88. Encyclopedic Phase of Neo-Platonism. Wane of Grecian philosophy.{1} -- During the closing period of its history, Grecian philosophy presents the characteristics common to all declines. Powerless to create, it merely commentates: it tries to make up for lack of originality by the great prolixity and excessive subtlety of its works. On the one hand, it amasses compilations of Neo-Platonism; on the other, it shows an increasing predilection -- ever more and more pronounced -- for commentaries on Aristotle. Porphyry had made this exegesis fashionable in the Neo-Platonic school (86); and his imitators were numerous. But still, not all Aristotle's commentators were recruited from the same ranks during this epoch of decline. Side by side with the Neo-Platonic interpreters, we have Peripatetic interpreters of the school of Andronicus of Rhodes and Alexander of Aphrodisias (74).
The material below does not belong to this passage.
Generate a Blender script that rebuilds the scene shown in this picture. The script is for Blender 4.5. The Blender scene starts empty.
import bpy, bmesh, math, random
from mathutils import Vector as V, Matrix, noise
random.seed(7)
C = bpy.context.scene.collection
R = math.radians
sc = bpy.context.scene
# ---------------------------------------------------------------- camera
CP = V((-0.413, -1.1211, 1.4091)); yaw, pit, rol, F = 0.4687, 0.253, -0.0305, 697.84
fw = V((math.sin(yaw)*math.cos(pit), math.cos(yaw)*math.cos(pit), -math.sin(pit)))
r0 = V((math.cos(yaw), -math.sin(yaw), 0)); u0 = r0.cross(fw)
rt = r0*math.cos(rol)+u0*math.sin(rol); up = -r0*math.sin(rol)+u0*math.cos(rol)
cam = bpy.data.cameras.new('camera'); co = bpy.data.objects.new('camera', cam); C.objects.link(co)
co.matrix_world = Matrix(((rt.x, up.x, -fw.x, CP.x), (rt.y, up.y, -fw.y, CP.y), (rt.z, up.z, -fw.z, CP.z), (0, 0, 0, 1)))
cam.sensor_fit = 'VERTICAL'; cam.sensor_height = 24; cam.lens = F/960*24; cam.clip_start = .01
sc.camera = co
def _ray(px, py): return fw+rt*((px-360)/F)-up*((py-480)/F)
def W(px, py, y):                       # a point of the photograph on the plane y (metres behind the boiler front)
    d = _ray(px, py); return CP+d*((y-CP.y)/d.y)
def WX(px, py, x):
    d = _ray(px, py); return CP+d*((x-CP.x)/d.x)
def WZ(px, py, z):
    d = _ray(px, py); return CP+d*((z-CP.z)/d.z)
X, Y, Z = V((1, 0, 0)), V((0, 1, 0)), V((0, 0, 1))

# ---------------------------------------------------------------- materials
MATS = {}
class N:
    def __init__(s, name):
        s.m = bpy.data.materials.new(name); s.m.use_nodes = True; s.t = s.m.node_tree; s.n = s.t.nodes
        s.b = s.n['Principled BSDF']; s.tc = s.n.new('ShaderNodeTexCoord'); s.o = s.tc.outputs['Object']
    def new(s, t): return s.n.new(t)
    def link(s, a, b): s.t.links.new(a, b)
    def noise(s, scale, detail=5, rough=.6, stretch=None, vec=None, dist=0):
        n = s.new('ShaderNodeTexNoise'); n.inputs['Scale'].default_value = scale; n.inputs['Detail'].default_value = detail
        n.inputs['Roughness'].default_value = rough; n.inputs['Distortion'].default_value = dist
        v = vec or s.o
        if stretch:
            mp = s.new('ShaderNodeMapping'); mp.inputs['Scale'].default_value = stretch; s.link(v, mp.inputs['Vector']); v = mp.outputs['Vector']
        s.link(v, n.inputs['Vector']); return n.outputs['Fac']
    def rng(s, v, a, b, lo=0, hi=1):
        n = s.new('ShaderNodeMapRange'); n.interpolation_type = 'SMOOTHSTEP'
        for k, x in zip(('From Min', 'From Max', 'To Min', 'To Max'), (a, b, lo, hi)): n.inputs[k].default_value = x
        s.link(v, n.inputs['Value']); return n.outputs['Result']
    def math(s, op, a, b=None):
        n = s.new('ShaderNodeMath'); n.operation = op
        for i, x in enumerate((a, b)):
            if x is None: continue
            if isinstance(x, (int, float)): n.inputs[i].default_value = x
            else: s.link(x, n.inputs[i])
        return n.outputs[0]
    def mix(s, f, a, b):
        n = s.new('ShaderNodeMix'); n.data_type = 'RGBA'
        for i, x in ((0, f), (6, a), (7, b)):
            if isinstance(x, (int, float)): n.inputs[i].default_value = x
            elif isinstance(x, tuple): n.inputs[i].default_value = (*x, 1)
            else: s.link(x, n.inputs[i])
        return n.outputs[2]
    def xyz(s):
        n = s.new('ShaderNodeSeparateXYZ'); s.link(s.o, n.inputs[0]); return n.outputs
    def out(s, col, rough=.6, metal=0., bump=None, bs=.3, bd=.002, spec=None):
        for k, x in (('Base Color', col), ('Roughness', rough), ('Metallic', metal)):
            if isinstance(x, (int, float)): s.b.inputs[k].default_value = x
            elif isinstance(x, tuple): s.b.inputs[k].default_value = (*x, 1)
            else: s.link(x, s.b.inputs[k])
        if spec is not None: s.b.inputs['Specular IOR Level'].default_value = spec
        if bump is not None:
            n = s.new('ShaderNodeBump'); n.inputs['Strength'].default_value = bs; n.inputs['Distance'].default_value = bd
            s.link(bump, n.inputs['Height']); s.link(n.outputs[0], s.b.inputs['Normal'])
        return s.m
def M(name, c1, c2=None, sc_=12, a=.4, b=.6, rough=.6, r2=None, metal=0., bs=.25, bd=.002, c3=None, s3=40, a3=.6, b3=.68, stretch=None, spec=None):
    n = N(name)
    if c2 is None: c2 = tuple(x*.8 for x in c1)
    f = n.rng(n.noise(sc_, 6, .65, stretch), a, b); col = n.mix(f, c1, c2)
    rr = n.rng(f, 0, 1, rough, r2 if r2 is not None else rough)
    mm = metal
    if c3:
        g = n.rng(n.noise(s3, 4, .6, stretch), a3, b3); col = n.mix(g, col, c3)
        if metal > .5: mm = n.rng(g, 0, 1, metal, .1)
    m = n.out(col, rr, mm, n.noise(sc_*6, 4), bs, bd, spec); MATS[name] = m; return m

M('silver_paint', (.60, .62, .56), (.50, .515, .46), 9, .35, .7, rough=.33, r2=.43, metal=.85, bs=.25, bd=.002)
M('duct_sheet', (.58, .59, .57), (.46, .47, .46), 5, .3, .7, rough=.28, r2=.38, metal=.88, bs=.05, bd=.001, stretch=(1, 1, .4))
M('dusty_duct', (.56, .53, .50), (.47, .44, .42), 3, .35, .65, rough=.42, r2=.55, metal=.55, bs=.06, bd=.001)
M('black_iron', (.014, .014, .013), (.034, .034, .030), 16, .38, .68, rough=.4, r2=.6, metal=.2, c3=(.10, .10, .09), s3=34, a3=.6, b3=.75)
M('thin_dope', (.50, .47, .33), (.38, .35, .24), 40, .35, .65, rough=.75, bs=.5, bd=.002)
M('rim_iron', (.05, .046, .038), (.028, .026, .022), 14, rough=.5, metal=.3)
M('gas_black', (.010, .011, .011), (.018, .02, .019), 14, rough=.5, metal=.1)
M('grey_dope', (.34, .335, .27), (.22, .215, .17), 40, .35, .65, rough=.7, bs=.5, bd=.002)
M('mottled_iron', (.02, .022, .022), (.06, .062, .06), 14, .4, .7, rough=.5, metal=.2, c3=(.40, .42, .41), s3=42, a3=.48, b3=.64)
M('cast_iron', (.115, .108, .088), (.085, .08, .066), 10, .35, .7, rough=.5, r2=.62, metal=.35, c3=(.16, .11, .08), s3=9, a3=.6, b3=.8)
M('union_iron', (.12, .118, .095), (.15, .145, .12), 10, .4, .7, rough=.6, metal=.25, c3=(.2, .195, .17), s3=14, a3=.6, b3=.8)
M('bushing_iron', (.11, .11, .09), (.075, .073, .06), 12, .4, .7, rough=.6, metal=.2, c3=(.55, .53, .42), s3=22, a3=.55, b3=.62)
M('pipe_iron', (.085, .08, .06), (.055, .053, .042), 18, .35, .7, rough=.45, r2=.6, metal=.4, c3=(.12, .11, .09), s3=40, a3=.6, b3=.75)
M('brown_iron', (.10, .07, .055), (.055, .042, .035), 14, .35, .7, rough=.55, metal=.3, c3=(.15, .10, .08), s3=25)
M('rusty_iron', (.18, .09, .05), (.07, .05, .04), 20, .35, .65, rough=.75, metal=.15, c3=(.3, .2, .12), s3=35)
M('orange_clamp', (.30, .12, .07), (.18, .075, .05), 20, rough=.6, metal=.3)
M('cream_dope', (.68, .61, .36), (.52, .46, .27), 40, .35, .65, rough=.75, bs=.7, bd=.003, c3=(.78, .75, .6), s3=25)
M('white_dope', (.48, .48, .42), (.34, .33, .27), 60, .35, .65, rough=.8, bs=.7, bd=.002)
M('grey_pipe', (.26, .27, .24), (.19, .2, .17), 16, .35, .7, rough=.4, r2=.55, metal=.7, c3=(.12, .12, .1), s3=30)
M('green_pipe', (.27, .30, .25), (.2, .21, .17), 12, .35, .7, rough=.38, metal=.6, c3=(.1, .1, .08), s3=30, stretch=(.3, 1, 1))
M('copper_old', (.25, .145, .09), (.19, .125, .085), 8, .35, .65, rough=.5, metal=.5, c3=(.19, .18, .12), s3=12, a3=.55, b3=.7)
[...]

While the successors of Porphyry try to reconcile Aristotle with Plato, the philosophers of the Lyceum, on the other hand, strongly accentuate the points of difference which separate the two great Grecian sages.
The philosophers of these later centuries are found in the three chief centres in the Eastern Empire: Constantinople, Athens, and Alexandria. With them we may also mention a few writers belonging to the period of the Latin decadence.
{1} Cf. TANNERY, "Sur La période finale de la philosophie grecque" (Revue Philosophique, 1896, pp. 266 sqq.).